Outro ponto bastante relevante que deve ser considerado na due diligence é a propriedade intelectual da empresa, tendo em vista que a maioria dos produtos são produzidos mediante a criação intelectual de um profissional, e assim a análise da propriedade intelectual dessas startups se faz bastante necessária. Além disso, existem diversos outros pontos que devem ser considerados na análise da propriedade intelectual da empresa, mas que não é o objeto do presente texto, a ideia aqui é somente elencar as principais contingências que são usualmente encontradas, quais sejam:
- ausência de cláusula de cessão de propriedade intelectual e de ativos intangíveis dos colaboradores à startup;
- ausência de registro de marcas, tanto na classe principal como nas classes complementares;
- propriedade intelectual desprotegida contra o abuso de terceiros;
- startup infringindo de alguma forma os direitos de terceiros na exploração de propriedade intelectual da empresa; e
- ausência de adequação correta da empresa à Lei Geral de Proteção de Dados, desde algo mais básico, como ausência de termos de uso, ou até mesmo de uma política de privacidade de dados.
São diversos os desafios encontrados para a concretização de um investimento de venture capital em startups que atuam no segmento da tecnologia, e é por isso que uma boa análise das contingências jurídicas e contábeis da empresa, é essencial para mitigar os riscos para a concretização do investimento.

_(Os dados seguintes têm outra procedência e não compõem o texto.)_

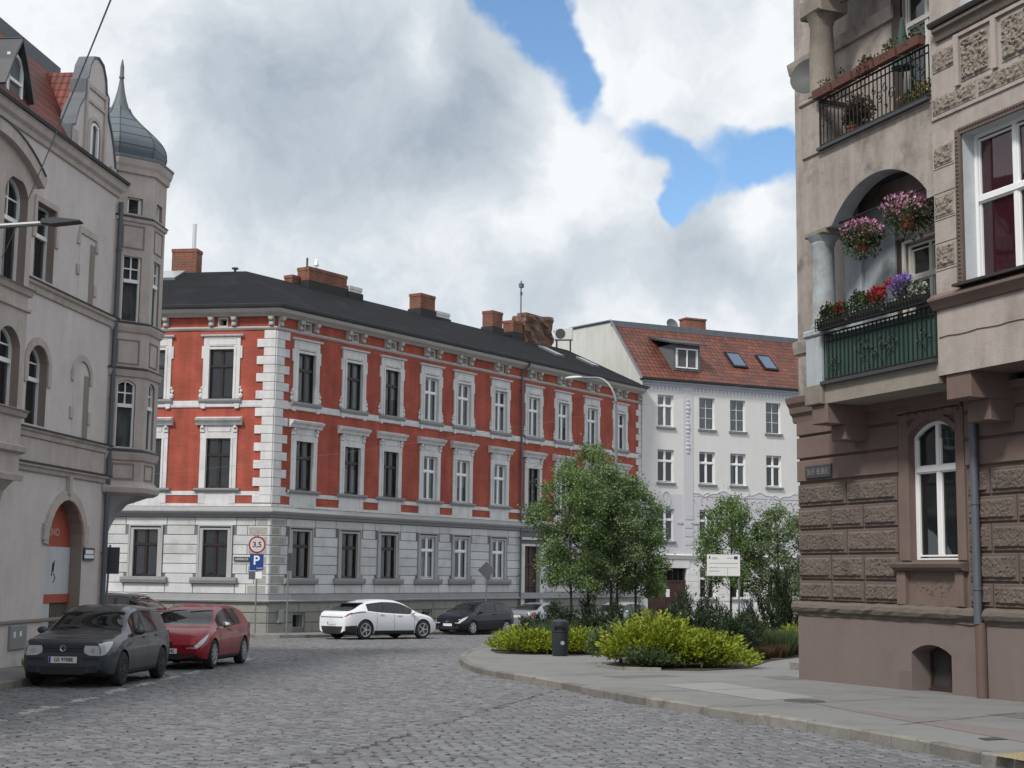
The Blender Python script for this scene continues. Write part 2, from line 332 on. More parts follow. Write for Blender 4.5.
        for i in range(n if closed else n - 1):
            j = (i + 1) % n
            s.face((A[i], A[j], B[j], B[i]), mi); s.face((B[i], B[j], D[j], D[i]), mi); s.face((A[i], C[i], C[j], A[j]), mi)
        if not closed: s.face((A[0], B[0], D[0], C[0]), mi); s.face((A[-1], C[-1], D[-1], B[-1]), mi)

SPLIT = {'window_surround', 'corbel_beam', 'oriel_moulding', 'turret_moulding', 'turret_panel', 'string_course', 'moulding', 'gate_panel', 'gate_bar', 'door_panel', 'sticker', 'wall_moulding', 'window_ledge', 'gable_pilaster', 'eaves_cornice', 'graffiti', 'balcony_edge', 'pilaster', 'plinth_moulding', 'door_jamb', 'panel_frame', 'bracket', 'post', 'emblem', 'blind_niche', 'upper_pedestal', 'boarded_opening'}
def pieces(mb):
    """connected shells, merged where they touch, each as its own MB"""
    n = len(mb.v); par = list(range(n))
    def fd(a):
        while par[a] != a: par[a] = par[par[a]]; a = par[a]
        return a
    for f in mb.f:
        for k in f[1:]: par[fd(k)] = fd(f[0])
    grp = {}
    for i, f in enumerate(mb.f): grp.setdefault(fd(f[0]), []).append(i)
    gl = []
    for fs in grp.values():
        ids = {k for i in fs for k in mb.f[i]}; P_ = [mb.v[k] for k in ids]
        gl.append([fs, [min(p[a] for p in P_) - .012 for a in range(3)], [max(p[a] for p in P_) + .012 for a in range(3)]])
    ch = len(gl) < 260
    while ch:
        ch = False
        for i in range(len(gl)):
            for j in range(i + 1, len(gl)):
                a, b = gl[i], gl[j]
                if all(a[1][k] < b[2][k] and b[1][k] < a[2][k] for k in range(3)):
                    gl[i] = [a[0] + b[0], [min(a[1][k], b[1][k]) for k in range(3)], [max(a[2][k], b[2][k]) for k in range(3)]]; del gl[j]; ch = True; break
            if ch: break
    out = []
    for fs, *_ in gl:
        m_ = MB(); mp = {}
        for i in fs:
            ids = []
            for k in mb.f[i]:
                if k not in mp: mp[k] = len(m_.v); m_.v.append(mb.v[k])
                ids.append(mp[k])
            if i in mb.uv: m_.uv[len(m_.f)] = mb.uv[i]
            m_.f.append(tuple(ids)); m_.m.append(mb.m[i])
        out.append(m_)
    return out
def link(name, me, parent, world, mats=None):
    o = bpy.data.objects.new(name, me); COL.objects.link(o)
    if parent is not None:
        o.parent = parent; o.matrix_local = WM[parent].inverted() @ world
    else: o.matrix_world = world
    WM[o] = world.copy(); return o
def mesh(name, mb, mats, smooth=False, world=None, recalc=True, sharp=35):
    me = bpy.data.meshes.new(name)
    inv = world.inverted() if world is not None else None
    vs = [tuple(inv @ Vector(v)) for v in mb.v] if inv is not None else mb.v
    me.from_pydata(vs, [], mb.f)
    for m in (mats if isinstance(mats, (list, tuple)) else [mats]): me.materials.append(m)
    me.polygons.foreach_set('material_index', mb.m)
    if mb.uv:
        ul = me.uv_layers.new(name='UVMap')
        for fi, uv in mb.uv.items():
            for li, c in zip(me.polygons[fi].loop_indices, uv): ul.data[li].uv = c
    if recalc:
        b = bmesh.new(); b.from_mesh(me); bmesh.ops.recalc_face_normals(b, faces=b.faces); b.to_mesh(me); b.free()
    if smooth:
        me.polygons.foreach_set('use_smooth', [True] * len(me.polygons))
        if sharp: me.set_sharp_from_angle(angle=R(sharp))
    me.update(); return me
def part(name, mb, mats, parent, smooth=False, label=None, recalc=True, sharp=35):
    """mesh given in world coordinates, as a child of parent"""
    w_ = WM[parent]
    for q_ in (pieces(mb) if name in SPLIT else [mb]): o = link(name, mesh(name, q_, mats, smooth, w_, recalc, sharp), parent, w_)
    if label: o['label'] = label
    return o
def tag(o, label, cat, group=None):
    o['label'] = label; o['category'] = cat
    if group: o['group'] = group
    return o
def thing(name, label, cat, world, group=None):
    o = bpy.data.objects.new(name, None); COL.objects.link(o); o.matrix_world = world; WM[o] = world.copy(); o.empty_display_size = .2
    return tag(o, label, cat, group)
def solo(name, mb, mats, label, cat, group=None, world=None, smooth=False, recalc=True, sharp=35):
    world = world or Matrix.Identity(4)
    return tag(link(name, mesh(name, mb, mats, smooth, world, recalc, sharp), None, world), label, cat, group)
def structure(name, mb, mats, smooth=False, recalc=True):
    o = link(name, mesh(name, mb, mats, smooth, None, recalc), None, Matrix.Identity(4)); o['kind'] = 'structure'; return o
def dup(src, parent, world, label=None, group=None):
    """copy a thing or part with its children (and theirs); meshes are shared"""
    rel = [(c, WM[src].inverted() @ WM[c]) for c in src.children]
    o = src.copy(); COL.objects.link(o)
    if parent is not None: o.parent = parent; o.matrix_parent_inverse = Matrix.Identity(4); o.matrix_local = WM[parent].inverted() @ world
    else: o.parent = None; o.matrix_world = world
    WM[o] = world.copy()
    if label: o['label'] = label
    if group: o['group'] = group
    for c, r_ in rel: dup(c, o, world @ r_)
    return o
def frame(x, y, z, az):
    """x axis runs along compass azimuth az (to the right seen from outside), y axis points into the wall"""
    a = R(90 - az); return Matrix.Translation((x, y, z)) @ Matrix.Rotation(a, 4, 'Z')
def T(x, y, z): return Matrix.Translation((x, y, z))

def arc(x0, x1, zs, rise, n=12, pointed=False):
    """points of an arch from (x0,zs) over the top to (x1,zs)"""
    cx, hw = (x0 + x1) / 2, (x1 - x0) / 2; out = []
    for i in range(n + 1):
        t = PI * (1 - i / n); out.append((cx + hw * math.cos(t), zs + rise * math.sin(t)))
    if rise < hw * .8:      # flat segmental arch
        rad = (hw * hw + rise * rise) / (2 * rise); cz = zs + rise - rad; a = math.asin(hw / rad); out = []
        for i in range(n + 1):
            t = -a + 2 * a * i / n; out.append((cx + rad * math.sin(t), cz + rad * math.cos(t)))
    return out
def wall(mb, s0, s1, z0, z1, holes, y=0, back=.3, mi=0, jm=None, room=None):
    """wall sheet with true openings: holes=(x0,x1,z0,z1,rise); jambs of depth back and a dark room behind"""
    jm = mi if jm is None else jm
    xs = sorted({s0, s1, *[h[0] for h in holes], *[h[1] for h in holes]}); zs = sorted({z0, z1, *[h[2] for h in holes], *[h[3] for h in holes]})
    xs = [x for x in xs if s0 <= x <= s1]; zs = [z for z in zs if z0 <= z <= z1]
    for a, b in zip(xs, xs[1:]):
        for c, d in zip(zs, zs[1:]):
            mx_, mz = (a + b) / 2, (c + d) / 2
            if any(h[0] < mx_ < h[1] and h[2] < mz < h[3] for h in holes): continue
            mb.poly([(a, y, c), (b, y, c), (b, y, d), (a, y, d)], mi)
    for h in holes:
        a, b, c, d = h[:4]; rise = h[4] if len(h) > 4 else 0; bk = h[5] if len(h) > 5 else back
        if rise:
            pts = arc(a, b, d - rise, rise)
            for p, q in zip(pts, pts[1:]):
                mb.poly([(p[0], y, p[1]), (q[0], y, q[1]), (q[0], y, d), (p[0], y, d)], mi)
        else: pts = [(a, d), (b, d)]
        path = [(a, c)] + pts + [(b, c)]
        for p, q in zip(path, path[1:] + path[:1]):
            if p == q: continue
            mb.poly([(p[0], y, p[1]), (p[0], y + bk, p[1]), (q[0], y + bk, q[1]), (q[0], y, q[1])], jm)
        if room is not None: mb.poly([(a - .02, y + bk, c - .02), (b + .02, y + bk, c - .02), (b + .02, y + bk, d), (a - .02, y + bk, d)], room)

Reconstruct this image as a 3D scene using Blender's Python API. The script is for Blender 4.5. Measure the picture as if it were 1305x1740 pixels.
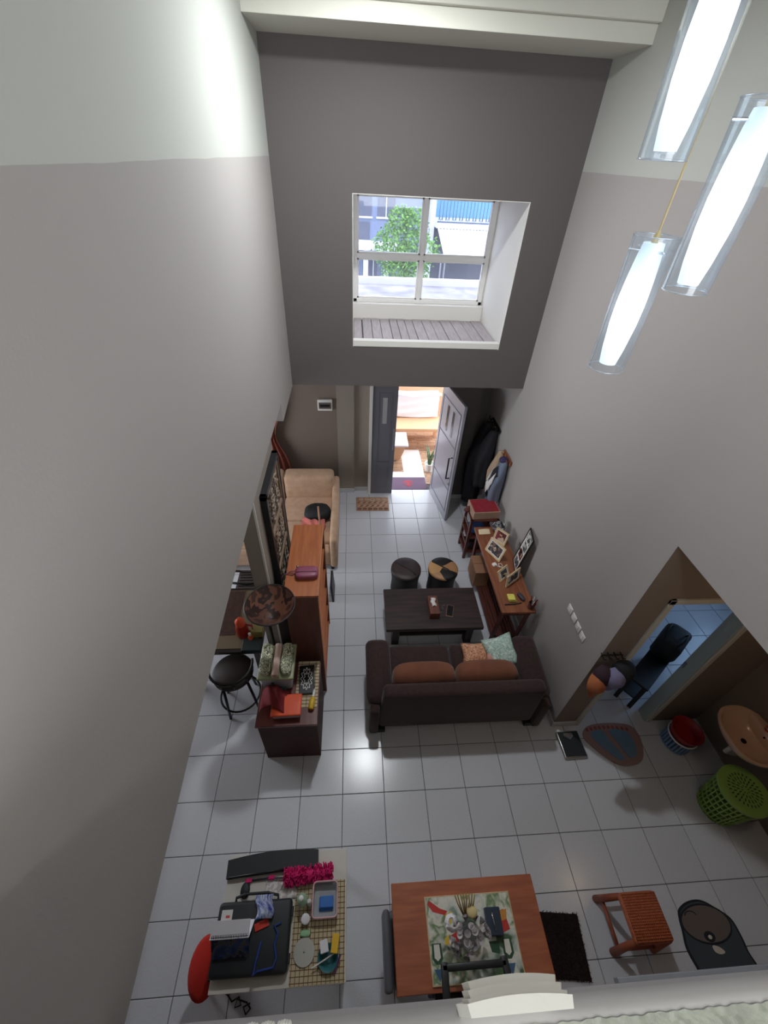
import bpy, bmesh, math, random
from mathutils import Vector, Matrix
random.seed(7)
for _o in list(bpy.data.objects): bpy.data.objects.remove(_o)
SC = bpy.context.scene
COL = SC.collection

# ------------------------------------------------------------------ camera
cam_d = bpy.data.cameras.new('camera'); cam = bpy.data.objects.new('camera', cam_d); COL.objects.link(cam)
CR = Vector((0.997265, -0.059166, 0.044285)); CU = Vector((0.004872, 0.650549, 0.759449)); CF = Vector((0.073743, 0.757156, -0.649058)); CC = Vector((0.113525, -2.500923, 4.685895))
cam.matrix_world = Matrix(((CR.x, CU.x, -CF.x, CC.x), (CR.y, CU.y, -CF.y, CC.y), (CR.z, CU.z, -CF.z, CC.z), (0, 0, 0, 1)))
cam_d.sensor_fit = 'VERTICAL'; cam_d.sensor_height = 36.0; cam_d.lens = 36.0 * 710.661 / 1740.0
cam_d.clip_start = 0.02; cam_d.clip_end = 200
SC.camera = cam

# ------------------------------------------------------------------ world, view, daylight
SC.view_settings.view_transform = 'Standard'; SC.view_settings.look = 'None'
SC.view_settings.gamma = 1.0; SC.view_settings.use_curve_mapping = False
SC.view_settings.exposure = 1.55
SC.cycles.use_denoising = True
SC.cycles.max_bounces = 10; SC.cycles.diffuse_bounces = 6
W = bpy.data.worlds.new('overcast'); SC.world = W; W.use_nodes = True
bg = W.node_tree.nodes['Background']; bg.inputs[0].default_value = (0.88, 0.93, 1.0, 1); bg.inputs[1].default_value = 2.75

def light(name, kind, loc, energy, color=(1, 1, 1), size=None, size_y=None, look=None, portal=False, radius=None):
    d = bpy.data.lights.new(name, kind); o = bpy.data.objects.new(name, d); COL.objects.link(o)
    o.location = loc; d.energy = energy; d.color = color
    if kind == 'AREA':
        d.shape = 'RECTANGLE'; d.size = size; d.size_y = size_y or size
        if portal: d.cycles.is_portal = True
    if radius is not None: d.shadow_soft_size = radius
    if look is not None:
        o.rotation_euler = (Vector(look)).to_track_quat('-Z', 'Y').to_euler()
    return o
# daylight portals in the openings of the house
light('portal_bay', 'AREA', (0.98, 3.62, 3.76), 1, size=1.7, size_y=1.1, look=(0, -1, 0), portal=True)
light('portal_door', 'AREA', (1.15, 3.7, 1.05), 1, size=0.75, size_y=2.1, look=(0, -1, 0), portal=True)
light('portal_stairhall', 'AREA', (0.83, -4.75, 4.3), 1, size=2.84, size_y=2.5, look=(0, 1, 0), portal=True)
light('portal_kitchen', 'AREA', (5.9, 0.6, 1.6), 1, size=1.2, size_y=1.4, look=(-1, 0, 0), portal=True)

# ------------------------------------------------------------------ materials
def s2l(c):
    c = c / 255.0
    return c / 12.92 if c <= 0.04045 else ((c + 0.055) / 1.055) ** 2.4
def rgb(c): return (s2l(c[0]), s2l(c[1]), s2l(c[2]), 1)
MATS = {}
def M(name, c, rough=0.6, metal=0.0, noise=None, bump=None, coat=0.0, emit=None, c2=None, stretch=(1, 1, 1), sheen=0, vary=0.0, alpha=None, trans=0.0):
    """plain painted / fabric / wood material: colour, optional second colour through stretched noise, fine bump"""
    if name in MATS: return MATS[name]
    m = bpy.data.materials.new(name); m.use_nodes = True; nt = m.node_tree; b = nt.nodes['Principled BSDF']
    b.inputs['Base Color'].default_value = rgb(c); b.inputs['Roughness'].default_value = rough; b.inputs['Metallic'].default_value = metal
    b.inputs['Coat Weight'].default_value = coat
    if sheen: b.inputs['Sheen Weight'].default_value = sheen
    if trans: b.inputs['Transmission Weight'].default_value = trans
    if alpha is not None: b.inputs['Alpha'].default_value = alpha
    if emit:
        b.inputs['Emission Color'].default_value = rgb(emit[0]); b.inputs['Emission Strength'].default_value = emit[1]
    if noise or bump:
        tc = nt.nodes.new('ShaderNodeTexCoord'); mp = nt.nodes.new('ShaderNodeMapping'); mp.inputs['Scale'].default_value = stretch
        nt.links.new(tc.outputs['Object'], mp.inputs['Vector'])
    if noise:
        n = nt.nodes.new('ShaderNodeTexNoise'); n.inputs['Scale'].default_value = noise; n.inputs['Detail'].default_value = 4
        nt.links.new(mp.outputs[0], n.inputs['Vector'])
        r = nt.nodes.new('ShaderNodeValToRGB'); r.color_ramp.elements[0].position = 0.35; r.color_ramp.elements[1].position = 0.68
        r.color_ramp.elements[0].color = rgb(c); r.color_ramp.elements[1].color = rgb(c2 or tuple(min(255, x * 1.12) for x in c))
        nt.links.new(n.outputs['Fac'], r.inputs['Fac'])
        col = r.outputs[0]
        nt.links.new(col, b.inputs['Base Color'])
    if vary:
        oi = nt.nodes.new('ShaderNodeObjectInfo'); hs = nt.nodes.new('ShaderNodeHueSaturation')
        mr = nt.nodes.new('ShaderNodeMapRange'); mr.inputs['To Min'].default_value = 1 - vary; mr.inputs['To Max'].default_value = 1 + vary
        nt.links.new(oi.outputs['Random'], mr.inputs['Value']); nt.links.new(mr.outputs[0], hs.inputs['Value'])
        if noise: nt.links.new(r.outputs[0], hs.inputs['Color'])
        else: hs.inputs['Color'].default_value = rgb(c)
        nt.links.new(hs.outputs[0], b.inputs['Base Color'])
    if bump:
        n2 = nt.nodes.new('ShaderNodeTexNoise'); n2.inputs['Scale'].default_value = bump[0]; n2.inputs['Detail'].default_value = 3
        nt.links.new(mp.outputs[0], n2.inputs['Vector'])
        bp = nt.nodes.new('ShaderNodeBump'); bp.inputs['Strength'].default_value = bump[1]; bp.inputs['Distance'].default_value = 0.004
        nt.links.new(n2.outputs['Fac'], bp.inputs['Height']); nt.links.new(bp.outputs[0], b.inputs['Normal'])
    MATS[name] = m
    return m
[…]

Vale dizer que as informações acima elencadas não são exaustivas, mas sim exemplos das principais matérias que deverão ser passíveis de análise em sede da due diligence. Em arremate, realizar uma boa due diligence pode proporcionar ao investidor uma razoável segurança jurídica para assinar o contrato de investimento, tendo em vista, como já dito, que o próprio investimento em si já possui um alto risco, considerando a incerteza do sucesso do negócio. Assim, nada mais justo da mitigação dos riscos que podem ser mitigados, o que pode ser feito por uma boa análise da estrutura interna da empresa.